The electric vehicle wars are changing. Today, Sept. 20, General Motors announced that the Chevrolet Bolt, the company’s first fully electric vehicle, will go on sale in the US later this year. The starting price for the car will be $37,495. That is about $2,500 more than Tesla’s most affordable vehicle, the Model 3, which won’t go into production until 2017.
When Quartz tested the Bolt at this year’s Consumer Electronics Show in Las Vegas, the car was pretty much just like any other regular compact car. And it looked unremarkable. While it didn’t stand out as a bold design or evoke the kind of a radical departure from ordinary driving that Tesla CEO Elon Musk likes to provoke, it does have a few advantages over the forthcoming Model 3.
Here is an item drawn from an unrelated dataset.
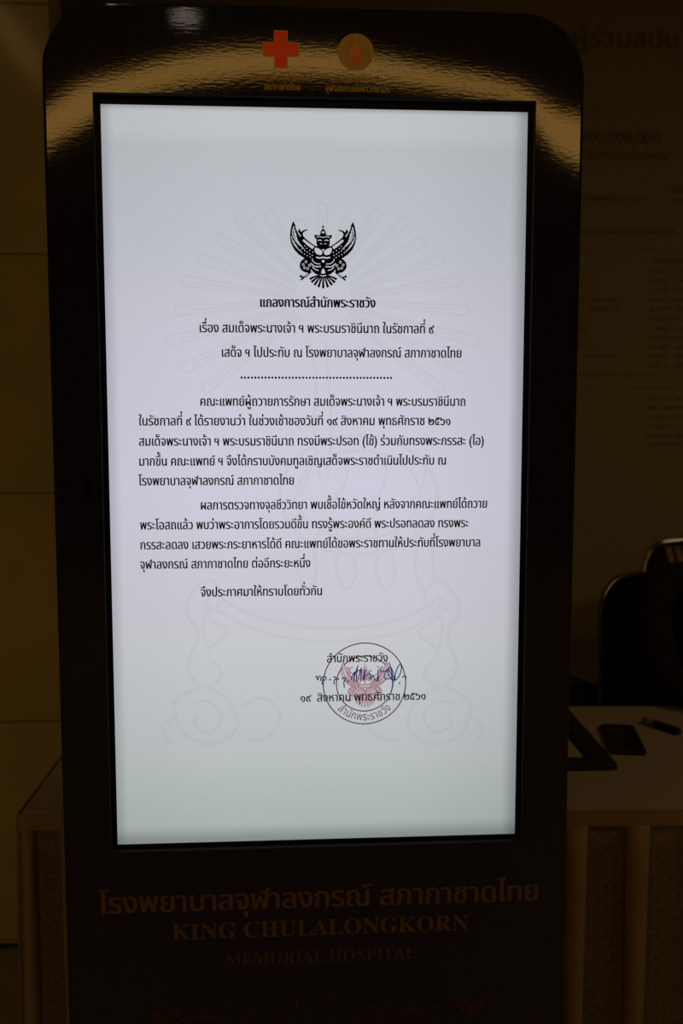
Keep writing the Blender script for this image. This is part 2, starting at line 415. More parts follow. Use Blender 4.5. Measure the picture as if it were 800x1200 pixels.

First, the Bolt will have a better range than the Model 3: It will be able to drive about 238 miles on a single charge, according to GM; The Model 3 will only manage about 215 miles.
Not inconsequentially, there’s a far greater chance that you’ll be able to get your hands on a Bolt in the foreseeable future. In a release shared with Quartz, GM said that the Bolt will be “available at select dealerships in late 2016.” While the company wasn’t immediately available to explain just how many dealerships will have the car, Tesla is unlikely to ship its first Model 3s until the end of 2017, and it will probably be a long time after that—possibly into 2019—before you’ll be able to walk into a dealership and buy one.
Even if Chevrolet launches a small batch of Bolts in 2016, it can scale up quickly. Let’s remember that GM is among the world’s biggest carmakers and it has the infrastructure to scale up production over 2017 if initial demand is positive. Tesla, on the other hand, is still building its new factory, the Gigafactory, which likely won’t be running at full steam for years.
On the other hand, the Bolt will cost a bit more than the Model 3. So customers on the fence about electric vehicles could put their name down for one of Tesla’s cars, lease a high-end hybrid vehicle in the interim, and wait until the new Teslas start rolling off the factory floor in meaningful numbers, assuming that they eventually do.